We all know that finding workers to serve as truck drivers and diesel technicians is critical to keeping the motor industry moving. Indeed, fleets can buy top-flight trucks and build ultra-modern repair shops and freight terminals, but without workers, no cargo will move.

What’s interesting to note, though, is that this need for “talent” as it were is forcing businesses of all stripes to change how and where they locate their operations. Like trucking, many other industries are discovering that without the right kinds of workers, they simply can’t do business.

A new white paper from the commercial real estate firm CBRE Group, Inc., shows how this need for workers is altering a lot of time-honored practices as the age-old adage “location, location, location” is now being replaced with “talent, talent, talent” as the primary driver behind real estate decision-making.

According to the paper, the first in a CBRE Thought Leadership series on workplace performance, “talent availability” is now becoming a major criterion when it came to selecting a market for workplace location.

This “lead-with-labor” approach allows companies to maximize talent recruitment, while also achieving potential cost savings by locating in secondary markets where real estate costs are lower, and where talent is “clustering,” noted Kristin Sexton, managing director of labor analytics for CBRE.

“If an organization is able to create a business strategy based on where it needs talent, possibly relocating certain operations to secondary markets, they can reduce both real estate costs and the labor costs compared to major markets,” she said.

“While many companies still prefer to locate in gateway cities for client access, proximity to suppliers and major transit options, many of these markets are already tapped in terms of labor and many of our clients are asking what lies beyond, what is the next tier of markets in which to find talent,” added Mark Seeley, CBRE’s senior vice president of labor analytics.

Moreover, given the reduced competition, such markets allow strong companies to become the clear “preferred employer,” he noted.

At the core of this “war for talent” are millennials, Seeley pointed out, as companies across all industries strive to create workplace environments that attract this critical, yet “still somewhat perplexing,” next generation of talent.

While conventional wisdom suggests that millennials are obsessed with living and working in the center of big cities, a recent global survey of more than 13,000 millennials commissioned by CBRE showed that three-quarters of employed millennials work in large towns or cities, split two-to-one in favor of central rather than suburban locations.

The vast majority of those remaining millennials still work in small- or medium-sized towns, the firm found.

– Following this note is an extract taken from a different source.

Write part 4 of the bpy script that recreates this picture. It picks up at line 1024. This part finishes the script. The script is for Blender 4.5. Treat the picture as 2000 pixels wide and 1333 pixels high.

Further, when asked to rate each type of location according to its appeal as a place to work, the millennials surveyed said they preferred central city locations—but not overwhelmingly, as suburban and small- to medium-sized towns ranked a close second with 55% saying they find these markets “fairly” or “very” appealing.

Even a third of millennials would be happy working in a business park or campus setting, and over a quarter find a rural location appealing, according to Christopher Perri, senior managing director of CBRE’s global workplace solutions business.

“It’s about cost, community and cultural values,” he explained. “As young tech leaders and other millennials transition into family-oriented phases of their lives, there’s going to be more of a need to get out of the city and find alternative locations where they can still have the ‘cool factor’ but at a manageable cost profile and in a place where they want to raise their kids.”

Does this offer an opportunity for trucking? Maybe, especially since according to the American Trucking Associations (ATA) annual Freight Forecast, overall freight tonnage will grow a total of 35% between 2016 and 2027, with freight moved by trucks growing slightly less at 27% during that time period.

Specific to trucking, TL volumes will grow 2% annually between 2016 and 2022 and 1.6% per year after that until 2027, according to ATA’s projections, while LTL volumes will grow 3% per year through 2022 and 2.8% from 2023 to 2027.

Private carrier freight volumes will grow 2.3% annually until 2022 and 2.1% each year over the next five years, the trade group noted.

So the business will be there and trucking will need freight “hubs” throughout the U.S. to manage it – especially in more rural areas, which, apparently, seems to be more appealing to millennials.

Could this trend, then, help the industry raise its profile among younger workers? We’ll see.